A top agriculture ministry official also resigned on Monday.

Oleksandr Yefremov, head of the Party of Regions faction in parliament, said lawmakers would discuss the situation on Tuesday morning and might then put a no-confidence motion up for a vote. But he argued that there were no grounds to dismiss the government because of the protests, which have revolved on Kiev's main Independence Square, popularly referred to as Maidan.


"Our goal is to make sure that the people on Maidan calm down," Yefremov said.

Opinion surveys conducted before the protests showed about 45% of Ukrainians supporting closer integration with the EU, with a third or less favouring closer ties with Russia.

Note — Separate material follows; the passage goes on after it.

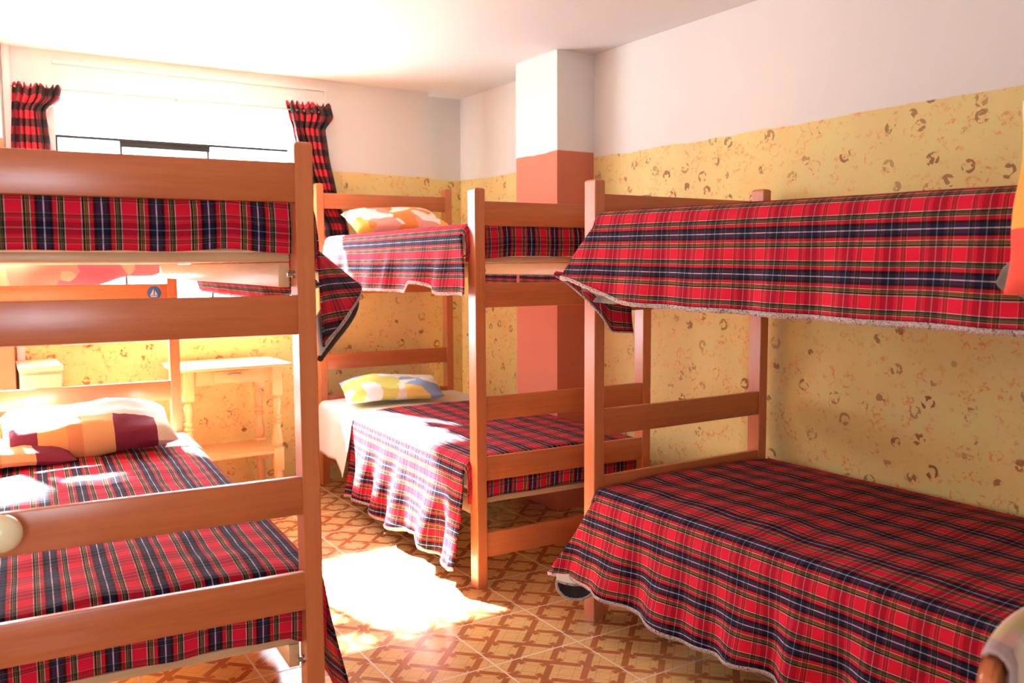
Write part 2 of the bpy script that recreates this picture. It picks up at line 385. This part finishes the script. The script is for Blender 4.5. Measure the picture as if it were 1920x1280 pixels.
# ------------------------------------------------------------------ bunk beds
PW, PD, HT, HH = .0489, .0695, 1.75, 1.945
FOOT = [(1.694, 1.5902), (1.345, 1.2399), (.8514, .7476), (.5857, .4798), (.2471, .1378)]
HEAD = [(1.885, 1.787), (1.342, 1.242), (.853, .753), (.585, .482), (.2471, .1378)]
HEADL = [(1.885, 1.787), (1.3364, 1.236), (.8403, .7414), (.5716, .47), (.2471, .1378)]
def post_mesh(h):
    bm = B(0, PW, 0, PD, 0, h); es = [e for e in bm.edges if all(abs(v.co.z-h) < 1e-6 for v in e.verts)]
    bmesh.ops.bevel(bm, geom=es, offset=.014, segments=4, affect='EDGES', profile=.5)
    es = [e for e in bm.edges if abs(e.verts[0].co.z-e.verts[1].co.z) > .5]
    bmesh.ops.bevel(bm, geom=es, offset=.003, segments=1, affect='EDGES')
    return bm
def bunk(label, org, th, w, L, flip=False, head=HEAD):
    """org: front left corner of the near-panel's left post; panels at y=0 and y=L. flip: head panel is the near one"""
    t = empty('bunk_bed', (*org, 0), th); tag(t, label, 'bunk bed', 'wooden bunk beds')
    panels = [(0, HT, FOOT), (L, HH, head)] if not flip else [(0, HT, FOOT), (L, HH, HEAD)]
    for y, h, rails in panels:
        for x in (0, w):
            p = link('post', post_mesh(h), M['wood_z'], t); p.location = (x, y, 0)
        for z1, z0 in rails:
            link('rail', B(PW-.001, w+.001, y+.006, y+.030, z0, z1, bev=.003), M['wood_x'], t)
    y0, y1 = sorted((0, L)); a, b = (PD if L > 0 else PD), 0
    ya, yb = (PD, L) if L > 0 else (L+PD, 0)
    for z in (1.434, .362):
        zt = z+.025
        for x in (PW+.002, w-.032):
            link('side_rail', B(x, x+.03, ya+.003, yb-.003, z-.068, z-.002, bev=.002), M['pine_y'], t)
        for y in (ya+.003, yb-.023): link('end_bar', B(PW+.002, w-.002, y, y+.02, z, zt, bev=.002), M['pine_x'], t)
        n = 9
        for i in range(n):
            yy = ya+.12+(yb-ya-.32)*i/(n-1)
            s = link('slat', B(PW+.004, w-.004, yy, yy+.085, z, z+.018, bev=.002), M['pine_x'], t)
    for z in (1.40, .33):
        for x in (PW, w):
            for y in (ya-.0, yb):
                pass
        for x, s in ((PW, 1), (w, -1)):
            b_ = lathe([(.011, 0), (.011, .006), (.006, .008), (.006, .018)], seg=10)
            o_ = link('bolt', b_, M['metal'], t); o_.location = (x, PD*.5 if True else 0, z); o_.rotation_euler = (0, s*PI/2, 0)
    return t
def W2(t, x, y, z):      # local -> world of a bunk empty
    c, s = math.cos(t.rotation_euler.z), math.sin(t.rotation_euler.z)
    return (t.location.x+c*x-s*y, t.location.y+s*x+c*y, z)
R_ = math.radians
wL = .906; tl = R_(-3.1843)
bL = bunk('wooden bunk bed nearest the camera on the left, with five wide rails at its foot', (.7645-wL*math.cos(tl), 2.2891-wL*math.sin(tl)), tl, wL, 2.4481, head=HEADL)
bM = bunk('wooden bunk bed standing between the terracotta column and the window wall', (1.8688, 3.2695), R_(-2.1311), .906, 2.165)
bR = bunk('wooden bunk bed along the right wall, nearest of the two on that side', (2.0837, 2.7164), R_(.2891), .9306, -2.25)
# boat sticker on the head rail of the left bunk
st = empty('boat_sticker', (0, 0, 0)); st.parent = bL; st.location = (wL-.062, 2.4481+.0055, 1.291); st['label'] = 'round blue sticker with a white sailing boat'
link('sticker_disc', lathe([(.033, 0), (.033, -.001)], axis='y', seg=36), M['blue'], st, False)
bm = bmesh.new()
for tri in (((-.004, -.012), (-.020, -.012), (-.002, .022)), ((.001, -.012), (.016, -.010), (.004, .012)), ((-.021, -.015), (.018, -.015), (.010, -.021), (-.014, -.021))):
    bm.faces.new([bm.verts.new((x, -.0016, z)) for x, z in tri])
link('sticker_boat', bm, M['sail'], st, False)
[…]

But the protests, and the police violence, appear to have unleashed anger against the government and tipped the balance more strongly in favour of integration with the EU.

Putin, speaking on Monday on a visit to Armenia, called the demonstrations an attempt by the opposition to destabilise the government.

"The events in Ukraine look more like pogroms than a revolution," he said.

Officials in the western cities of Lviv, Ivano-Frankivsk and Ternopil announced they were going on strike and called on their residents to turn out for protests.

Scores of protesters from Lviv and elsewhere in western Ukraine have headed to Kiev by train and car to take part in the rallies.

"Yanukovych is now fighting for his political survival, and time is no longer on his side," said Tim Ash, an emerging markets analyst with Standard Bank in London.

The opposition also was getting support from Ukraine's main television channels, which are owned by the country's wealthiest businessmen. Instead of largely toeing the government line, the channels have begun to give a greater platform to the protesters.